There’s something about birthdays that call for reflection. I used to love my birthday and would declare the entire month of July my birthday month. I would treat myself for the whole month and tell anyone would tolerate me that it was my birthday. I loved to be celebrated for the one month out of the year. After Tony died, I lost my love for my birthday and celebrations in general felt different. Tony died 2 weeks before my birthday and now, when I think about my birthday I simply think about the devastation of death and loss.

This past July, I turned 40. I don’t honestly know how that happened. It felt like one day I was 36 years old and then I woke up and was turning 40. I’m sure that most people feel that way, but there is something quite special about the grief haze that robs one of time. I can barely remember the first year after Tony died, so memory has been quite a fickle thing these past two years.

If you had asked me three years ago about how I felt about turning 40, I would have told you that I felt great about it and that I was going to throw myself a rocking party. I had the love of my life, a house we bought, a future we were building, planning a wedding and children. Life was great, and I was riding that wave. My life was so full, and I felt so lucky to “have it all” from a career that I was passionate about and a relationship that I adored.

Tony’s sudden death changed everything in my life. I was now married without a husband, no children in a house we loved, a career that I still loved but felt disconnected from and everything was up for grabs. Nothing felt secure anymore and I felt untethered for the first time in my life.

I didn’t throw myself the biggest birthday bash in July.

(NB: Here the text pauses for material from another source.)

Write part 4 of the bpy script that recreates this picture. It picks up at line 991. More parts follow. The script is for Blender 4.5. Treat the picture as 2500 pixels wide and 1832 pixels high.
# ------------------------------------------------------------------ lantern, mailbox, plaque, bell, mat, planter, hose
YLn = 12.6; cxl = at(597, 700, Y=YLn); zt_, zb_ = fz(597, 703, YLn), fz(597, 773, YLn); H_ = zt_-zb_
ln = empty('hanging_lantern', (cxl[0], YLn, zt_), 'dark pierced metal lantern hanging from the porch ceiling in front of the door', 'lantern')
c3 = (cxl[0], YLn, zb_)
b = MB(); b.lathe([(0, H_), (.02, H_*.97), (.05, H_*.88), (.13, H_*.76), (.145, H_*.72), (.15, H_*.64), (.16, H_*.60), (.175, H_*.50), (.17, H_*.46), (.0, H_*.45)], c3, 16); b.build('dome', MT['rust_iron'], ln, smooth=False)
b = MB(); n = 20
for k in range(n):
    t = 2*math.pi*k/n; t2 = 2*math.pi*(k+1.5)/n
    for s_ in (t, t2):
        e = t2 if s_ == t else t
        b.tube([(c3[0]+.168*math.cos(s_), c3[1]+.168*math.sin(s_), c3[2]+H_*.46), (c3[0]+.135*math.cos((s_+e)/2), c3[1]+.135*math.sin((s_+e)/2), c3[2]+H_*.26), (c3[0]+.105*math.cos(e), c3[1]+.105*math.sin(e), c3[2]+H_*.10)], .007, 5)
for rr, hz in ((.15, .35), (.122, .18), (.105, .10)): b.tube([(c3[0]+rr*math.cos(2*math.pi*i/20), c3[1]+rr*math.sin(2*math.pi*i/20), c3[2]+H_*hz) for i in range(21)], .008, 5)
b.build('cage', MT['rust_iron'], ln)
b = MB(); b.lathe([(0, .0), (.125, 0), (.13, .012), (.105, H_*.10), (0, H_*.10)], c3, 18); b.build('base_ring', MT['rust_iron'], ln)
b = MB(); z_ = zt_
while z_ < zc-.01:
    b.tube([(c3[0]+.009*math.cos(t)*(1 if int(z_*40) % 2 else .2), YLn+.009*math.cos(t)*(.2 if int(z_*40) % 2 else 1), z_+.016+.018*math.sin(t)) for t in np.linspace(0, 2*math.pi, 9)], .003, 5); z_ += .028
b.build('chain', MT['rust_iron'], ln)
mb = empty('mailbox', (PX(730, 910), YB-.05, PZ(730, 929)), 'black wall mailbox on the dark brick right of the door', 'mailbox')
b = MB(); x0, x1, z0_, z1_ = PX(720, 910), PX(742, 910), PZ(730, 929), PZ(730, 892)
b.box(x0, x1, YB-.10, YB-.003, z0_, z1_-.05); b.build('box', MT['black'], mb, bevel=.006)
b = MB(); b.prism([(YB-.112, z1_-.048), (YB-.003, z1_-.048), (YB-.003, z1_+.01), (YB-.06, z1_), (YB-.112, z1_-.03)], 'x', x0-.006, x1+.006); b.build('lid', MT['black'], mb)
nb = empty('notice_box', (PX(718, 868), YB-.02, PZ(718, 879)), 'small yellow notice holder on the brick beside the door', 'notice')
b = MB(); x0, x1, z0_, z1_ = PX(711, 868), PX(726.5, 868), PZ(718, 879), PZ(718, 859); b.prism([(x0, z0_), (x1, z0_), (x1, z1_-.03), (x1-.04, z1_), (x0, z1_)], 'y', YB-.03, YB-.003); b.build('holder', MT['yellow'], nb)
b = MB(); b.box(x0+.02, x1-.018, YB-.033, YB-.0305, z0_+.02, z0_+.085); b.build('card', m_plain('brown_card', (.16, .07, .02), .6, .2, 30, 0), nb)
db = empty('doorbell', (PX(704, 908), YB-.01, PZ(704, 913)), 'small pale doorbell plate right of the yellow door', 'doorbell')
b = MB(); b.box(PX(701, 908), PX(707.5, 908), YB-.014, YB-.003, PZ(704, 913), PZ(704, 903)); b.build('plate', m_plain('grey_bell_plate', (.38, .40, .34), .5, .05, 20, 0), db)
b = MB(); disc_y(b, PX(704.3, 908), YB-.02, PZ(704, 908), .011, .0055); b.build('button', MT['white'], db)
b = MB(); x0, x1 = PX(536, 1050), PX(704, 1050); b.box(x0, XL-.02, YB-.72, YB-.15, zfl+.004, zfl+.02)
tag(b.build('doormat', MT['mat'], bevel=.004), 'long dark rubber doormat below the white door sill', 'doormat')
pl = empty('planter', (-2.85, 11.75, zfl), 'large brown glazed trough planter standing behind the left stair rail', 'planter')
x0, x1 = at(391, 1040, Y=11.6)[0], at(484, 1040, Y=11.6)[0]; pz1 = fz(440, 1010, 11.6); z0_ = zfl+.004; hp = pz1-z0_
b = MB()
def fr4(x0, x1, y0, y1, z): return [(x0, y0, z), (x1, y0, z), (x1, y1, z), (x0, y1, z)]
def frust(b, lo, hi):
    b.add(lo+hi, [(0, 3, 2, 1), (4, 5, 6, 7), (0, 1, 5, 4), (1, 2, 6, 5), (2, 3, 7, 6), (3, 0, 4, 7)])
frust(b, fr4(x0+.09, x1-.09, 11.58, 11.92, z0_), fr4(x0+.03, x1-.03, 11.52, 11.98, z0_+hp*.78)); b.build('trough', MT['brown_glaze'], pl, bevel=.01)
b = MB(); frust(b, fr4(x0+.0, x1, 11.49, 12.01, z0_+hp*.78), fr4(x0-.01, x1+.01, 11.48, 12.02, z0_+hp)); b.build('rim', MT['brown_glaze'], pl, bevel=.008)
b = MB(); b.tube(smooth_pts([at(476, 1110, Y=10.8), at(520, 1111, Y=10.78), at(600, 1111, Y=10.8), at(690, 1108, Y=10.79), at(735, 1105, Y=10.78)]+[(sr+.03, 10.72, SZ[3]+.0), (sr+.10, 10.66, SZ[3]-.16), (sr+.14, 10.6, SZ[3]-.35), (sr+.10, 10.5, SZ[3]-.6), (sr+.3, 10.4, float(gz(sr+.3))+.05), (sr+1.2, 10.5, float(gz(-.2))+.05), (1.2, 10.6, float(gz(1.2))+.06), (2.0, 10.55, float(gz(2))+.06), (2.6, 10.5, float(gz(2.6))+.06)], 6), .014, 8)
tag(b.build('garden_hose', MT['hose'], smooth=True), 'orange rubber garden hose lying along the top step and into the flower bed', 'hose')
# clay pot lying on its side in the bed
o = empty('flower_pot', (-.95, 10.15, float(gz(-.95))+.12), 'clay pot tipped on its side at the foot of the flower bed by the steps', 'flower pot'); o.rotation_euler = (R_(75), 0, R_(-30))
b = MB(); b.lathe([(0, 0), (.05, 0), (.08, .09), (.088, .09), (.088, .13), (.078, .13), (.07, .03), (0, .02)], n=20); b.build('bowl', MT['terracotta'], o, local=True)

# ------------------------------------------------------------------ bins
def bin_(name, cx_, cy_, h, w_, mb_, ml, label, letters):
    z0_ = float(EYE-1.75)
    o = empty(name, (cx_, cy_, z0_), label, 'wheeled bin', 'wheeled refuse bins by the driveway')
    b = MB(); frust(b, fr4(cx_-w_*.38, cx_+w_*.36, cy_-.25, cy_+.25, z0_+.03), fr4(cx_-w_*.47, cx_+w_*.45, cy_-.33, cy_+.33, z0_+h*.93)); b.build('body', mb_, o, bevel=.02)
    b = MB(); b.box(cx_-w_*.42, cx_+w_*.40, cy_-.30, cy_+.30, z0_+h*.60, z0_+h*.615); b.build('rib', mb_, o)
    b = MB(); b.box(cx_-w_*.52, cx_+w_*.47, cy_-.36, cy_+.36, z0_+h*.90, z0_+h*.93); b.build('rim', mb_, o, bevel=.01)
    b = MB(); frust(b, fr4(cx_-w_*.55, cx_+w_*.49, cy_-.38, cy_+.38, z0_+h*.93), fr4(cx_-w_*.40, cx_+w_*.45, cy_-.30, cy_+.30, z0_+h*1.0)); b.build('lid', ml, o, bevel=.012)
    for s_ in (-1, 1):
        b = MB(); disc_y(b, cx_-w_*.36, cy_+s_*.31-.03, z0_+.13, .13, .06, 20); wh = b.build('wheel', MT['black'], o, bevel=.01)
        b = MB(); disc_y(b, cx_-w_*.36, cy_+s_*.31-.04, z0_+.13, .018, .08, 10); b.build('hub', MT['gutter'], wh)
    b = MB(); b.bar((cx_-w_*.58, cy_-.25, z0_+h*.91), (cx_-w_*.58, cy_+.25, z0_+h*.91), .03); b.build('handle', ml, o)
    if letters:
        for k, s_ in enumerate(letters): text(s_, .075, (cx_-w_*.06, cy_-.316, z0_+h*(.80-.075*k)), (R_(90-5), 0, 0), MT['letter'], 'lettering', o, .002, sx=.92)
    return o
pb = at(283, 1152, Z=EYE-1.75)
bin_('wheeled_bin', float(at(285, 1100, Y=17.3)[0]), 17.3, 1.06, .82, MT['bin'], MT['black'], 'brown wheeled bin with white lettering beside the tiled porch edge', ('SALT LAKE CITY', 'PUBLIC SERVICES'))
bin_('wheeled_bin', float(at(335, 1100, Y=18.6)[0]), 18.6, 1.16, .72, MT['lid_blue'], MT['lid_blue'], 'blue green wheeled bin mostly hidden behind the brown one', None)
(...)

I allowed myself to celebrate with family and friends and accepted that I deserve to be celebrated. But most of all, I feel that being a 40-year-old widow has shifted my perspective. In many ways, I’m a softer person who has learned not to sweat the small things, as those things don’t actually matter in the grand scheme of life…I learned this the hard way. And in other ways, I’m more solid in who I am and what I want, not what is expected of me.

What do I want? I want to travel the world and experience the world. I want to find joy in my career again, which I feel that I am working towards each day. I want to have deep loving relationships with those in my life….and if I can’t, then I don’t have room for superficial relationships. I want to be confident in my independence and give myself permission to be the complex woman that I am. I want to date again, but not sure if I want to get married. I want to laugh as much as possible because this moment might be my last. I want people in my life to know beyond a shadow of a doubt that I love them.

I want to live fully, deeply and vulnerably. What do you want?